For Taylor, who turns 27 in August, there are many other options. Yet he has no qualms about getting back into the ring with the 40-year-old Hopkins, who plans to fight only two more times – and now desperately wants one of those bouts to be for the belts he surrendered Saturday night.

“He deserves that rematch and the same thing is going to happen,” Taylor said. “It’s just going to be easier.”

It couldn’t be much more difficult. Taylor began well, but Hopkins came on in the middle rounds and dominated the late portions of the bout.

Had judge Duane Ford given the final round to Hopkins instead of Taylor, it would have been a draw; the other two judges scored the 12th for Hopkins.

“I didn’t win the fight like I wanted to win the fight,” said Taylor, the 2000 Olympic bronze medalist who is now 24-0 as a pro. “He’s a smart fighter. In the rematch, I’ve got to plan for that.”

With a clause in the contract guaranteeing a rematch, both boxers can begin planning pretty soon. Hopkins, whose record streak of 20 straight successful title defenses was snapped, is urging everyone to watch the tape from Saturday’s match. HBO will replay the bout this Saturday at 10:15 p.m. EDT.

“Technology today can give you the benefit of the doubt to go back and reflect,” Hopkins said.

“One thing about videotape is that it don’t lie.”

What Hopkins claims viewers will see is a dominant performance by him in the second half of the fight. Though Taylor admits Hopkins came on strongly, he scoffs at the notion that the veteran won.

“Bernard took his time, he came on late. I feel I did enough in those early rounds to win the fight,” Taylor said. “I should have cut the ring off a lot more, I should have thrown a lot more body shots. I’ll do those things more the next time.

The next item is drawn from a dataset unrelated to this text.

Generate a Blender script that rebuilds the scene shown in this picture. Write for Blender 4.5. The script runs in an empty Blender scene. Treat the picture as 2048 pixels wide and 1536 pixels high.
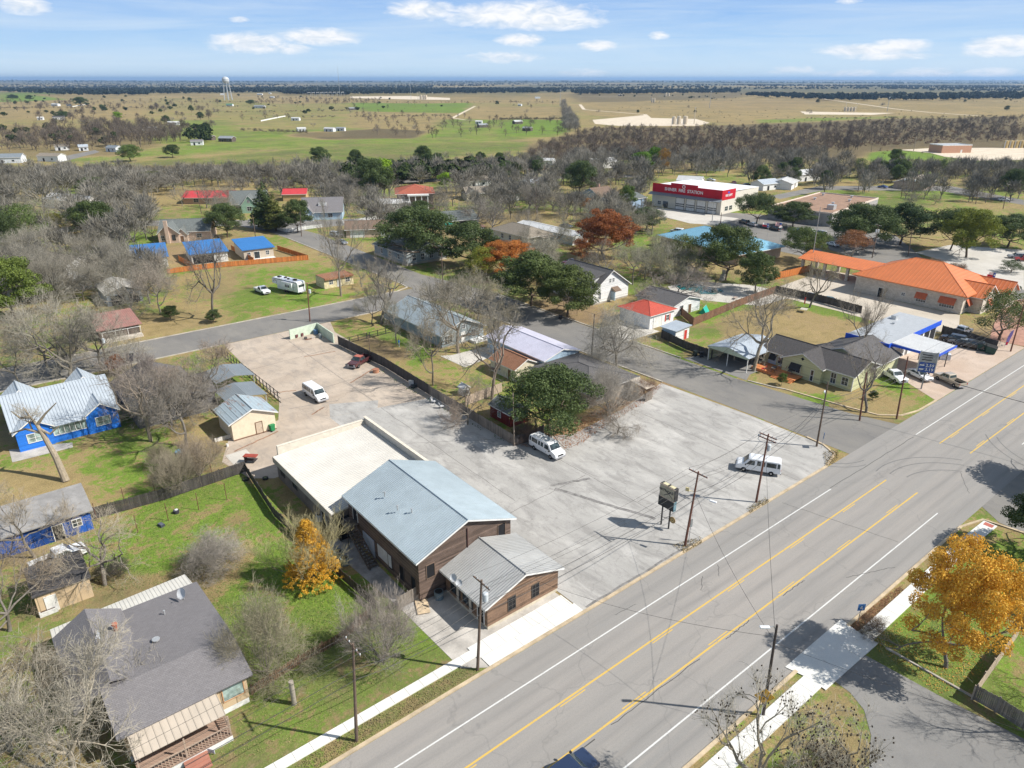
import bpy, bmesh, math, random
import numpy as np
from mathutils import Vector, Matrix, Quaternion
R = math.radians
random.seed(7); rng = np.random.default_rng(7)
scene = bpy.context.scene
C = scene.collection
FPX = 1420.0; PITCH = math.atan(610 / FPX); CH = 50.0
CX, CY, HEAD = -47.794, -36.577, R(51.15)
cam_d = bpy.data.cameras.new('camera'); cam = bpy.data.objects.new('camera', cam_d); C.objects.link(cam)
cam.location = (CX, CY, CH); cam.rotation_euler = (math.pi / 2 - PITCH, 0, HEAD - math.pi / 2)
cam_d.sensor_width = 36; cam_d.lens = 36 * FPX / 2048; cam_d.clip_end = 80000; cam_d.clip_start = 0.5
scene.camera = cam
ch_, sh_ = math.cos(HEAD - math.pi / 2), math.sin(HEAD - math.pi / 2)
def P(u, v, h=0.0):
 """point of the ground (or of a level h above it) seen in direction (u, v)"""
 k = (v - 768) / FPX
 y = math.cos(PITCH) - k * math.sin(PITCH); z = -math.sin(PITCH) - k * math.cos(PITCH)
 t = (CH - h) / (-z); a, b = (u - 1024) / FPX * t, y * t
 return (CX + a * ch_ - b * sh_, CY + a * sh_ + b * ch_)
def height_at(u, vb, vt):
 """height of something standing at ground point (u, vb) whose top is seen at row vt"""
 k = (vb - 768) / FPX
 y = math.cos(PITCH) - k * math.sin(PITCH); z = -math.sin(PITCH) - k * math.cos(PITCH)
 D = y * CH / (-z)
 k = (vt - 768) / FPX
 y = math.cos(PITCH) - k * math.sin(PITCH); z = -math.sin(PITCH) - k * math.cos(PITCH)
 return CH + z * D / y
def dist_px(u, v):
 x, y = P(u, v); return math.hypot(x - CX, y - CY)
def px_per_m(u, v):
 x, y = P(u, v); dx, dy = x - CX, y - CY
 fwd = dx * math.cos(HEAD) + dy * math.sin(HEAD)
 return FPX / (fwd * math.cos(PITCH) + CH * math.sin(PITCH))
def relief(x, y):
 """gentle swell of the far country; the town is level"""
 r = np.hypot(x - CX, y - CY)
 w = np.clip((r - 2600) / 5000, 0, 1)
 return w * (9 * np.sin(x / 1900 + 1.0) * np.cos(y / 2300) + 7 * np.sin(x / 830 + y / 1270) + 14 * np.clip((r - 6000) / 14000, 0, 1) * np.sin(x / 4200 + 2.2))
def tag(o, label=None, cat=None, group=None, kind=None):
 if label: o['label'] = label
 if cat: o['category'] = cat
 if group: o['group'] = group
 if kind: o['kind'] = kind
 return o
def empty(name, label, cat, loc=(0, 0, 0), rz=0.0, group=None):
 o = bpy.data.objects.new(name, None); C.objects.link(o)
 o.empty_display_size = 0.3
 o.location = loc; o.rotation_euler = (0, 0, rz)
 return tag(o, label, cat, group)
def mesh_obj(name, me, parent=None, loc=None, rz=None):
 o = bpy.data.objects.new(name, me); C.objects.link(o)
 if parent is not None: o.parent = parent
 if loc: o.location = loc
 if rz is not None: o.rotation_euler = (0, 0, rz)
 return o
def np_mesh(name, V, F, mats, smooth=False, matidx=None):
 """V (n,3), F (m,k) all faces k-sided"""
 V = np.asarray(V, dtype=np.float32); F = np.asarray(F, dtype=np.int32)
 me = bpy.data.meshes.new(name)
 me.vertices.add(len(V)); me.vertices.foreach_set('co', V.ravel())
 k = F.shape[1]; me.loops.add(F.size); me.loops.foreach_set('vertex_index', F.ravel())
 me.polygons.add(len(F)); me.polygons.foreach_set('loop_start', np.arange(0, F.size, k, dtype=np.int32))
 try: me.polygons.foreach_set('loop_total', np.full(len(F), k, dtype=np.int32))
 except Exception: pass
 if matidx is not None: me.polygons.foreach_set('material_index', np.asarray(matidx, dtype=np.int32))
 me.polygons.foreach_set('use_smooth', np.full(len(F), smooth))
 for m in (mats if isinstance(mats, (list, tuple)) else [mats]): me.materials.append(m)
 me.update(calc_edges=True)
 return me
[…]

I learned a lot in the ring.”

The crowd, loaded with folks from Arkansas – Taylor is a Little Rock native – was in the challenger’s favor, especially early.

Chants of “JT, JT” drown out support for Hopkins until the closing rounds, when Hopkins’ followers came to life as their boxer did.

Oscar De La Hoya, who promoted the fight, mentioned Oct. 1 as a potential date for a rematch, but that seems a bit soon. Taylor needs time to heal from a cut on the top of the head caused by an accidental head butt. It bled for the second half of the fight and seemed to bother him at times.

In fact, it probably bothered him more than Hopkins did until the second half of the bout.

But when Hopkins got rolling, he did some damage – just not enough to overcome Taylor’s big lead.

“I don’t think that was a mistake,” Hopkins said of his slow start.

“You only got 12 rounds in a fight, and if Jermain Taylor won four rounds and I won from rounds six to 12, when one round could easily been a two-point round, do the math. I don’t believe Jermain Taylor won a round from six to 12. To make my point even stronger, I believe that is one of the two times he was back in no man’s land, hurt and bleeding.”

Hopkins, of course, has the most to gain from a rematch after his first loss in 12 years. The Philadelphian also believes his sport will profit from Hopkins-Taylor II.

“I’m not going to say decisions are good for boxing,” he said, “but rivalries are.”